4. There are results about square roots of positive semi-definite matrices, but $A^2$ is not positive semi-definite, and the square root would not have its entries in $\{0,1\}$.
5. For $n=3$, by looking at the squares of the adjacency matrices of the few possible graphs with $3$ vertices, the answer is yes.

In my question, I assume that it is known that $S=A^2$ is the square of the adjacency matrix of a graph and I wonder if there is another graph whose adjacency matrix has also $S$ for square. So a reformulation of the question is

Does it exist two adjacency matrices $A$ and $B$ (as defined in the first paragraph) such that $A^2=B^2$?

Answer 1

The answer is no - you cannot recover the graph.

You state that what is known is the number of common neighbours between any two vertices. There is a nice class of graphs, Strongly regular graphs, which are essentially defined according to how many common neighbours any pair of vertices have. In particular, a graph is an $(n,k,\lambda, \mu)$ strongly regular graph if it has $n$ vertices, is $k$-regular, every pair of adjacent vertices has $\lambda$ common neighbours, and every pair of nonadjacent vertices has $\mu$ common neighbours.

Per the wikipedia article linked (or just by direct calculation with the above parameters), the adjacency matrix $A$ of an $(n,k,\lambda, \mu)$ strongly regular graph satisfies:

$$A^2 = kI + \lambda A + \mu(J-I-A)$$

Where $J$ is an all $1$s matrix, and I is the $n\times n$ identity matrix.

Thus, any two strongly regular graphs with the same parameters, in which $\lambda = \mu$, have the same squared adjacency matrix!

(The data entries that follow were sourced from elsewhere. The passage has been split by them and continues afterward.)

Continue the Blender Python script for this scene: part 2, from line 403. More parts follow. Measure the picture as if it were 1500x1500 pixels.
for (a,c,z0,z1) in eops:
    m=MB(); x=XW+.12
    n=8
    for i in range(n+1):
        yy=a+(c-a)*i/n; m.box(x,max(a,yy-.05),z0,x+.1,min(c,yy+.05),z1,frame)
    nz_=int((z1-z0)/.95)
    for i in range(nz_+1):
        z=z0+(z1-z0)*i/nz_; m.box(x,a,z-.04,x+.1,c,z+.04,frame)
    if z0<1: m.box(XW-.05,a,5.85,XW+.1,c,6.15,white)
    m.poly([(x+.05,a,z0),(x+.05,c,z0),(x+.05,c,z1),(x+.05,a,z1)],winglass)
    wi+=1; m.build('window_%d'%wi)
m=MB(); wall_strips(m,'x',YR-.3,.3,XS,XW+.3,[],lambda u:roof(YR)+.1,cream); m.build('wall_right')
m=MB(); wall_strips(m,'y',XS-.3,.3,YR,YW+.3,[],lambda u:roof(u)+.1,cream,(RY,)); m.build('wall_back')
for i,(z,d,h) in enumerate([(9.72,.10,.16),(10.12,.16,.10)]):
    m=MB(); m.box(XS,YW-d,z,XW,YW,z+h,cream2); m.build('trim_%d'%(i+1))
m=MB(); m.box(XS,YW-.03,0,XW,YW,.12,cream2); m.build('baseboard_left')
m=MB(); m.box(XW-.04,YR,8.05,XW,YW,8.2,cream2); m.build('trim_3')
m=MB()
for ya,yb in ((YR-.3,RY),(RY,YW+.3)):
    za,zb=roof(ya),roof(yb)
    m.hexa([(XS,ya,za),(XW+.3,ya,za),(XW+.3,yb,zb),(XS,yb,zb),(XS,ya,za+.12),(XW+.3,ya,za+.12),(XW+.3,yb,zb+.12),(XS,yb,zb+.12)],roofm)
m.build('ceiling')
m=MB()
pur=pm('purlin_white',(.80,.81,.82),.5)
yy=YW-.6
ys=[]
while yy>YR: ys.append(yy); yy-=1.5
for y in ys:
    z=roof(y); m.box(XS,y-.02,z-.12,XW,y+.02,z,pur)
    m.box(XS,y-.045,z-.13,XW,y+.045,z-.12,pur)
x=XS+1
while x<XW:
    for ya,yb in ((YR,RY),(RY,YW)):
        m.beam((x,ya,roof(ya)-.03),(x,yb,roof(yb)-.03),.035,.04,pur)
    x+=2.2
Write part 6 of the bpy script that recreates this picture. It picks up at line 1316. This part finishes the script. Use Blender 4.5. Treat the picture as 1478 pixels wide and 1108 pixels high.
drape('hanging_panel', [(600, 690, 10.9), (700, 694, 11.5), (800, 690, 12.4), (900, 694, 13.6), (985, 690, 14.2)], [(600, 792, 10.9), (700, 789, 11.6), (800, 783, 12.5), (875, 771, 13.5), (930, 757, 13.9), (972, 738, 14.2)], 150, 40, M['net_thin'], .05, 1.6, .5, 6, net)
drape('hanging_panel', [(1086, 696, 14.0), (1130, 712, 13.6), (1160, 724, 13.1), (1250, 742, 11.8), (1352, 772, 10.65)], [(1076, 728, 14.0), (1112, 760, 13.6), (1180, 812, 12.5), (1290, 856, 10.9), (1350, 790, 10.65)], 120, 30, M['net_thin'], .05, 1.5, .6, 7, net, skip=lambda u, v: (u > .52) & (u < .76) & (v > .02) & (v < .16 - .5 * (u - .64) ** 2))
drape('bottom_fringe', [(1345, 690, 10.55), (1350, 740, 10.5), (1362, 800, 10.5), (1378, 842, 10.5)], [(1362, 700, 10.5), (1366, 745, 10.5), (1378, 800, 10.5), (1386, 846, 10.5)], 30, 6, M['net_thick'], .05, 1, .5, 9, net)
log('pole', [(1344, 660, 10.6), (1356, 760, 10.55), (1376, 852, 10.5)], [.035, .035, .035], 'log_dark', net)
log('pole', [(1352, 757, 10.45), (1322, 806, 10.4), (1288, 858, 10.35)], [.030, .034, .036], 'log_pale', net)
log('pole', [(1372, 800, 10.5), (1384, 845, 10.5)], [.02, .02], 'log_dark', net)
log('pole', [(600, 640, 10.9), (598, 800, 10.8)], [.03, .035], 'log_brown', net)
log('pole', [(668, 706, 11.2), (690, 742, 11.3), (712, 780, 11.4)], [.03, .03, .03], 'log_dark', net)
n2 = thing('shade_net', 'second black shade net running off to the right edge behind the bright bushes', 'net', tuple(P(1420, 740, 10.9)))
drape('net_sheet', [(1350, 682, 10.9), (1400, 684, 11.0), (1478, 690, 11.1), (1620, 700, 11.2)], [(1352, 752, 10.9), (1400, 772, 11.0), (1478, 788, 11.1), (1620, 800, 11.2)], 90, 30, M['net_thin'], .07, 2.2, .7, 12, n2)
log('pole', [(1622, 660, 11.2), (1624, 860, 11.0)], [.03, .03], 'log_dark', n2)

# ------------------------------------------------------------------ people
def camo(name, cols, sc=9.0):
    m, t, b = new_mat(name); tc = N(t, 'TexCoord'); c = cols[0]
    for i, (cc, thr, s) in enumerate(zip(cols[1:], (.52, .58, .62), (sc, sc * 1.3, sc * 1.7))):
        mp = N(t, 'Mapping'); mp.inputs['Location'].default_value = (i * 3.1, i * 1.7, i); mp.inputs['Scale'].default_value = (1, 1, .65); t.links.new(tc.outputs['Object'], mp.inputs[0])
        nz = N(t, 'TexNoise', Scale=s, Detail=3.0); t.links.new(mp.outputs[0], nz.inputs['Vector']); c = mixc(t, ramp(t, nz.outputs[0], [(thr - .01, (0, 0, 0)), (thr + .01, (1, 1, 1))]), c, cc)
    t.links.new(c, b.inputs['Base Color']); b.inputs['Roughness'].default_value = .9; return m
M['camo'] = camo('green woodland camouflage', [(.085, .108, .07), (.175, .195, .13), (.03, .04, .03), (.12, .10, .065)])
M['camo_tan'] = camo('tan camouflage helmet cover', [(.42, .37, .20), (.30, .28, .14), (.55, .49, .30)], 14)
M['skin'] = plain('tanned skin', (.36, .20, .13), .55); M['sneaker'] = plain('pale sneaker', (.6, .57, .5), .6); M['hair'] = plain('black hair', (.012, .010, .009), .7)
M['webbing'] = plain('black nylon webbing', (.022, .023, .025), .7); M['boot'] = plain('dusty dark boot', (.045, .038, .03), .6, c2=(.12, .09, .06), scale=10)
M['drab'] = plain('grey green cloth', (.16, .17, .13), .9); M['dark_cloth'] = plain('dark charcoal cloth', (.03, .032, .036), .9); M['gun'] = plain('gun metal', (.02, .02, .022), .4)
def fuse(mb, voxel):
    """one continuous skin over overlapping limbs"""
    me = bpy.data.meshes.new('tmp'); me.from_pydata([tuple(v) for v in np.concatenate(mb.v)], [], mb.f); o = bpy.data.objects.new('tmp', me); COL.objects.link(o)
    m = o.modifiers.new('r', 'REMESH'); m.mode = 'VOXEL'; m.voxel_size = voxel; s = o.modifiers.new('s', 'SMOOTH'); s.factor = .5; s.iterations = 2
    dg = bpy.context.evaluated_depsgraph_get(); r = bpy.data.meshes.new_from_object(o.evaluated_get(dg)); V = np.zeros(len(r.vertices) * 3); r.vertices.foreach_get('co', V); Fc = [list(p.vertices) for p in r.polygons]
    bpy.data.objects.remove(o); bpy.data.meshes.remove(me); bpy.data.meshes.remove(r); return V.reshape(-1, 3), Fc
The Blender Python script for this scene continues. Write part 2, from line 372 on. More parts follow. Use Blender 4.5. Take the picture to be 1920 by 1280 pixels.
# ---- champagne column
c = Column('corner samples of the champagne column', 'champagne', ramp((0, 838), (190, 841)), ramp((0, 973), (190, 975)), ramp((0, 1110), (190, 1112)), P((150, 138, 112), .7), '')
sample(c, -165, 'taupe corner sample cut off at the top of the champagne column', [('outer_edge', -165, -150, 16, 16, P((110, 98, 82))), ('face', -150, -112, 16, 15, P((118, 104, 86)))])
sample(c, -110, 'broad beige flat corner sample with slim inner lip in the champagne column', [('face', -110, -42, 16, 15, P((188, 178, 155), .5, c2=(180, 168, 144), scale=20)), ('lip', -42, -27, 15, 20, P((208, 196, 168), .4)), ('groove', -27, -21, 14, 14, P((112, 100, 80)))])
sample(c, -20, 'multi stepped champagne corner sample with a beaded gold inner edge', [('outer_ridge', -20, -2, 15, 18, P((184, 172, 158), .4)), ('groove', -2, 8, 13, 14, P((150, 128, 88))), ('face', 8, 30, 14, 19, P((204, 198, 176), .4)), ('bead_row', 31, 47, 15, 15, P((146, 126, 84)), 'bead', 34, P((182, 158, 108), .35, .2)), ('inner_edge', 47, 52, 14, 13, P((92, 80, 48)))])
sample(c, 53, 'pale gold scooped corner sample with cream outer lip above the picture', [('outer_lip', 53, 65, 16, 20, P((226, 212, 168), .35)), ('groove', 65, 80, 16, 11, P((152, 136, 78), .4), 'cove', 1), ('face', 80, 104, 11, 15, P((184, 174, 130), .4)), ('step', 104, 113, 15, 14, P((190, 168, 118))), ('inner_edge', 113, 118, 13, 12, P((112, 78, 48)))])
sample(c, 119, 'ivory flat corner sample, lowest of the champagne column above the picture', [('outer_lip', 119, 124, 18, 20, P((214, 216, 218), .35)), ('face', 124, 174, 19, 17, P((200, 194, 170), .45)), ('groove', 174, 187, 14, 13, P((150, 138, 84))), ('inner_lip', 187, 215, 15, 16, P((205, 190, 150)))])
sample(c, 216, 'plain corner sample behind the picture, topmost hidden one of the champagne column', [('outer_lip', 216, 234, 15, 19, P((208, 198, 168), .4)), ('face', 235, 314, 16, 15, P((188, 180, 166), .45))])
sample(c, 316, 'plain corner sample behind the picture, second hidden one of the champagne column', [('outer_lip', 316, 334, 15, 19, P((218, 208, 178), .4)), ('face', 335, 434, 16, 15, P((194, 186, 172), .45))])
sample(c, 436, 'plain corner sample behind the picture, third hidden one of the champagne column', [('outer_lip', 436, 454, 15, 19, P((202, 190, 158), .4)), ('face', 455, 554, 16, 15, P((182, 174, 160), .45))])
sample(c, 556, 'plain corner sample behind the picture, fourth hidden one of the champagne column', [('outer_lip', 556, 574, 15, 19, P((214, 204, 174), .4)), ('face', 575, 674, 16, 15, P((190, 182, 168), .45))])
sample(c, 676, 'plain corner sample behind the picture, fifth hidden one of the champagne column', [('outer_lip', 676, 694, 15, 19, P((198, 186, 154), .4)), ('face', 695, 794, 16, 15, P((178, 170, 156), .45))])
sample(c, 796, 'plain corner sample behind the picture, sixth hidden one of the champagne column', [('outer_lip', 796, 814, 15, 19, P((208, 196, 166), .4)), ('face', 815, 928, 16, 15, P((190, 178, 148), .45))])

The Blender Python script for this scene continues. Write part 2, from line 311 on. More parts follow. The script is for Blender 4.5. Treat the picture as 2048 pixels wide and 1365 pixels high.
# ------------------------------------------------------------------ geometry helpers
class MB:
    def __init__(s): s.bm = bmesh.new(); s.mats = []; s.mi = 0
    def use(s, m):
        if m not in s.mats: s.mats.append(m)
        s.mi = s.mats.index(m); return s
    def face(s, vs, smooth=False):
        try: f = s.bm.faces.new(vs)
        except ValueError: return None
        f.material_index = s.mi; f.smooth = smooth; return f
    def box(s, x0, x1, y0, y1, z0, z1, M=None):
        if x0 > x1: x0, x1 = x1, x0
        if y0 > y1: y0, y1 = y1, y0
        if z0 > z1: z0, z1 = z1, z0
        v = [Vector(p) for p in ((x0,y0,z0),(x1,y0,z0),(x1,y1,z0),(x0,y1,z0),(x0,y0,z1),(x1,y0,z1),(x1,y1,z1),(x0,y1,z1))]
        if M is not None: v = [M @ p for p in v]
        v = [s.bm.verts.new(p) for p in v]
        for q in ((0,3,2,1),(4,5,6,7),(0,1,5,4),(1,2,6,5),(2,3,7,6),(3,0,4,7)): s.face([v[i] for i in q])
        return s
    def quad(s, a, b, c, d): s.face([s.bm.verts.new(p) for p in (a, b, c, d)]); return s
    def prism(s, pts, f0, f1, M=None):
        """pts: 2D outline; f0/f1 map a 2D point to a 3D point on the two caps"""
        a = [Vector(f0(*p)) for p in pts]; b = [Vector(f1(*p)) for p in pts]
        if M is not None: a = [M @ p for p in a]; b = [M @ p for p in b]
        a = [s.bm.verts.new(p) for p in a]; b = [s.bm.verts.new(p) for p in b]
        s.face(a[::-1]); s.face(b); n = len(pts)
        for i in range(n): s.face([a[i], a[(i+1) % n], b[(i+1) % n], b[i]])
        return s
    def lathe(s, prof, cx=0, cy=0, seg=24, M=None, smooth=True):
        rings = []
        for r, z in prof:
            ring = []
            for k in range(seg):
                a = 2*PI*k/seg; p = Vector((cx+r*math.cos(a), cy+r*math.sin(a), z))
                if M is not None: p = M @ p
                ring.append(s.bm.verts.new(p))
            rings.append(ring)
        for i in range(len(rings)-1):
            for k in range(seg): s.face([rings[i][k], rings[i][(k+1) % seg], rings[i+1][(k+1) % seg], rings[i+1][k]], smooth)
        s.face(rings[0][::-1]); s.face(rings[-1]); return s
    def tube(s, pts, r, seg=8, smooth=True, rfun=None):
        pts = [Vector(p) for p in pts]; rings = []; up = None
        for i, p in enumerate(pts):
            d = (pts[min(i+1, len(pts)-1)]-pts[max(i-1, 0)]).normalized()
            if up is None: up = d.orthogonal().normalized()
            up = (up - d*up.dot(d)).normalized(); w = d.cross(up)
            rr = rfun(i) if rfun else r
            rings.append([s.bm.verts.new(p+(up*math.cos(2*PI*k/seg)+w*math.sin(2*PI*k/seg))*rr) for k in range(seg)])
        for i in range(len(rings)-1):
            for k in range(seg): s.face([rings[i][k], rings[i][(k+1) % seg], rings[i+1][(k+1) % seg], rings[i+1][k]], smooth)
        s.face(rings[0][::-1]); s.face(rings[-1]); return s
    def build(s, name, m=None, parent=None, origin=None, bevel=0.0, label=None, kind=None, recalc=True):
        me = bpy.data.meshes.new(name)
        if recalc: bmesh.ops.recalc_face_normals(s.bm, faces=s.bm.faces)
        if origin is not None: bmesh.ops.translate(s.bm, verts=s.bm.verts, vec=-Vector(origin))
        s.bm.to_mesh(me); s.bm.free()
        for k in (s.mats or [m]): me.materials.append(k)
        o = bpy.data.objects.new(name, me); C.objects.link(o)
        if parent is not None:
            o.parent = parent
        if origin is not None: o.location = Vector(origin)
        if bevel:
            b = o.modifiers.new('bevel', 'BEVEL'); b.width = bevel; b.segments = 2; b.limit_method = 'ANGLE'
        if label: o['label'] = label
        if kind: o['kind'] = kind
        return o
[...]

To see this, suppose $\lambda = \mu$, and re-arrange the above equation to get:

$$A^2 = kI + \lambda A + \lambda(J-I-A)$$ $$A^2 = kI + \lambda A + \lambda(J-I) - \lambda A$$ $$A^2 = kI + \lambda(J-I)$$

And indeed there are two strongly regular graphs, with the same parameters, that have $\mu = \lambda$. They are the (4,4) Rook Graph and the Shrikhande Graph, both of which are $(16,6,2,2)$ strongly regular graphs.

Answer 2

Taking $n=4$: any graph consisting of two disjoint edges gives $A^2=I$. There are $3$ such graphs on a given vertex set of size $4$ (but of course they are all isomorphic).

For an example of two non-isomorphic graphs giving the same square: let $n=6$, and consider either a $6$-cycle graph, or a graph consisting of two disjoint $3$-cycles.